Question put and agreed to.

Section 10 agreed to.

[438] SECTION 11.

An Leas-Chathaoirleach: Amendments Nos. 3 and 4 are similar and may be taken together.

Government amendment No. 3:

In page 6, paragraph (a), line 26, after “place” to insert “where”.

Mr. Connaughton: These amendments also arise from typing errors.

Amendment agreed to.

Government amendment No. 4:

In page 6, paragraph (b), line 29, after “place” to insert “where”.

Amendment agreed to.

Section 11, as amended, agreed to.

Section 12 to 14, inclusive, agreed to.


Government amendment No. 5:

In page 7 to delete

“16 and 17 Vict. c. 71

Income Tax Act, 1853

Section 40”.

An Leas-Chathaoirleach: Amendments Nos. 5 to 9 are related.

Mr. Connaughton: Amendments Nos. 5 to 9 are technical amendments.

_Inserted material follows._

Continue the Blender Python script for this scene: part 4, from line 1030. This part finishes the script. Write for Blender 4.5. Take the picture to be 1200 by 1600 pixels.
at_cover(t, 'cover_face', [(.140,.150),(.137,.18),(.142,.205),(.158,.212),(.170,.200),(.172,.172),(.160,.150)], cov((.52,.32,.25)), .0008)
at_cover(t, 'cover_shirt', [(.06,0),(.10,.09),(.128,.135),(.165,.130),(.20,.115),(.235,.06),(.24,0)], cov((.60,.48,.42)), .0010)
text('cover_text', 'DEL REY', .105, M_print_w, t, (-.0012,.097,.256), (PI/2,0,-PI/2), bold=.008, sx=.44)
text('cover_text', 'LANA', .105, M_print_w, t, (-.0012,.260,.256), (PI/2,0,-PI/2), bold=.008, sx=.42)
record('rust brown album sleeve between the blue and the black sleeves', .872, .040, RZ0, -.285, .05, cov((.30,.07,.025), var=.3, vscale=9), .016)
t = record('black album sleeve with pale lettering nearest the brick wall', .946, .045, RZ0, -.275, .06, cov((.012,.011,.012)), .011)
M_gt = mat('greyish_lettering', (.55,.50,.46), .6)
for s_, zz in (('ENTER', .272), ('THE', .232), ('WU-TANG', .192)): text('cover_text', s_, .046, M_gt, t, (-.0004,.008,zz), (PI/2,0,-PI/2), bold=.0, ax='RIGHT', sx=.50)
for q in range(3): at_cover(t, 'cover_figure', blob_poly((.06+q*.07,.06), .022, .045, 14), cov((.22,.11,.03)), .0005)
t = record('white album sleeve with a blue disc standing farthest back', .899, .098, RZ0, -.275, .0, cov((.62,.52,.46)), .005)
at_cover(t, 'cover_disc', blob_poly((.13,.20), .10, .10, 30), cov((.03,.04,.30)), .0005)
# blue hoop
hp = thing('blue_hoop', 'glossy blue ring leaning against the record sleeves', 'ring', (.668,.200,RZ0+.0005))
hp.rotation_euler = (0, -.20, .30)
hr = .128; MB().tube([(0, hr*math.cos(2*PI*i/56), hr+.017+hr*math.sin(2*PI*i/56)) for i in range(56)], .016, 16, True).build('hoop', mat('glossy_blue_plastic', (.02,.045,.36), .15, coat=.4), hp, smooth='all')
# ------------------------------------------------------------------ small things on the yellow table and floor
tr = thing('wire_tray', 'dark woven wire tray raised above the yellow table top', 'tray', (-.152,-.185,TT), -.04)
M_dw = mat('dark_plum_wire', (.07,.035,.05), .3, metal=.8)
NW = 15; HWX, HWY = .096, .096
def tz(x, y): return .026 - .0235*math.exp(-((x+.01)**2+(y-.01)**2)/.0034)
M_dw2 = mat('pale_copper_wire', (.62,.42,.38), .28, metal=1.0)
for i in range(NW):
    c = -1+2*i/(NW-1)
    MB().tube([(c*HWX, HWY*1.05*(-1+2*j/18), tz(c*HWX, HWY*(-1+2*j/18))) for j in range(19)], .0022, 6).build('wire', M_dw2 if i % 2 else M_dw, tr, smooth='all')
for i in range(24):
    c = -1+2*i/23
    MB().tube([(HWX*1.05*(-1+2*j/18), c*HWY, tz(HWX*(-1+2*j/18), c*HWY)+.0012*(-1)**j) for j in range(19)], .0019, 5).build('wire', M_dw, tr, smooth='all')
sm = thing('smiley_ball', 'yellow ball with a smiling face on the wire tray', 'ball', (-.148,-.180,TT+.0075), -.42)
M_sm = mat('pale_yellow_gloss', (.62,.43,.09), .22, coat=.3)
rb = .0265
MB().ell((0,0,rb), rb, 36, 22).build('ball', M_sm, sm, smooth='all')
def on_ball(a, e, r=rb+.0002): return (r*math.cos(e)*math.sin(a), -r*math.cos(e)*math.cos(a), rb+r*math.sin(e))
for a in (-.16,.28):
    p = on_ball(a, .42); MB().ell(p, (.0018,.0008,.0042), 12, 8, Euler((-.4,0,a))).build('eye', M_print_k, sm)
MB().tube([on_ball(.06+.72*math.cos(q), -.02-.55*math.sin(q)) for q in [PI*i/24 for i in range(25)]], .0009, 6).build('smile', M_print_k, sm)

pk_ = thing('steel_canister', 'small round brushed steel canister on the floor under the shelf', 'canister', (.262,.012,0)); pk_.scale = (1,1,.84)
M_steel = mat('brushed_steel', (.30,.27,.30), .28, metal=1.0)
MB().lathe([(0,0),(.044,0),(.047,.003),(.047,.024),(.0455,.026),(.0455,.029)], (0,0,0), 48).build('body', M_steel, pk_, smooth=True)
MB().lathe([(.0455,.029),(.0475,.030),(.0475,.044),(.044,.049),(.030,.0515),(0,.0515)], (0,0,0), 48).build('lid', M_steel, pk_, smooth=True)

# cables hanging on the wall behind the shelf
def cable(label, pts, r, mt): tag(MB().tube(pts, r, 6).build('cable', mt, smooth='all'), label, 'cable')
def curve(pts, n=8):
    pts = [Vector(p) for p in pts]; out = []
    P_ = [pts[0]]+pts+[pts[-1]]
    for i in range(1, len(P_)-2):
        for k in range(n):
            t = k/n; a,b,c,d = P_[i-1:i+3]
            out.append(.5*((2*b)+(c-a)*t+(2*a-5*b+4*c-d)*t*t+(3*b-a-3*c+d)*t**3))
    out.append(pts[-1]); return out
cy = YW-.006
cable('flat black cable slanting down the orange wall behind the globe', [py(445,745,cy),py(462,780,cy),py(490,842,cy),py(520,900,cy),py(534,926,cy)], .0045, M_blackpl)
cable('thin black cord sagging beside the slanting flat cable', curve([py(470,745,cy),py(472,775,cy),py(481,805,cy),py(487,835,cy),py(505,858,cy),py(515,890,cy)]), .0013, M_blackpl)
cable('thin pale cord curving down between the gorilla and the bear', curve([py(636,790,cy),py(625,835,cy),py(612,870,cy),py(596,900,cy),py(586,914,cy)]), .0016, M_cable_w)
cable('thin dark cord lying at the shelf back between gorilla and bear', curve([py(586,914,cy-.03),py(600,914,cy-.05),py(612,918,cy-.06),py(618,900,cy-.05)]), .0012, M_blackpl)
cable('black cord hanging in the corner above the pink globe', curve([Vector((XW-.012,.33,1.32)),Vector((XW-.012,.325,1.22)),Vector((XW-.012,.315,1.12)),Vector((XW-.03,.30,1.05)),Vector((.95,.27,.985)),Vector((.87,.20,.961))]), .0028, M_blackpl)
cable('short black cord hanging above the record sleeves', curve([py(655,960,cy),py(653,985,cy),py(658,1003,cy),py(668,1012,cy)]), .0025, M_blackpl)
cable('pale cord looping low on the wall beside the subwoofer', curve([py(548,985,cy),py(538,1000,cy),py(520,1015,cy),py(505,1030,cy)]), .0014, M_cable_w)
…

Mr. Durcan: I do not wish to be pricklish at this stage but as the Minister referred to typing errors I notice on the rear of the Bill — I do not know if this forms any part of what has to be enacted by this House — it is headed the Land Bond Bill, 1984. Clearly that is another error. It may not be part of what is enacted here but it is erroneous.

An Leas-Chathaoirleach: That will be corrected by the printers.

Amendment agreed to.

[439] Government amendment No. 6:

In page 7, in the third column of the second entry, to delete “Subsection (2)” and to substitute “Paragraph (2)”.

Amendment agreed to.

Government amendment No. 7:

In page 7, to delete

“44 and 45 Vict. c. 54

Royal University of Ireland Act, 1881.

Section 1”

and to substitute

“44 and 45 Vict. c. 52

Royal University of Ireland Act, 1881.

The whole Act”.

Amendment agreed to.

Government amendment No. 8:

In page 7, in the third column of the seventh entry, to delete “Section 28;”.

Amendment agreed to.

Government amendment No. 9:

In page 7, in the third column of the ninth entry, to delete “Section 4 and 8” and to substitute “The whole Act”.

Amendment agreed to.

Schedule, as amended, agreed to.

Bill reported with amendments, received for final consideration and passed.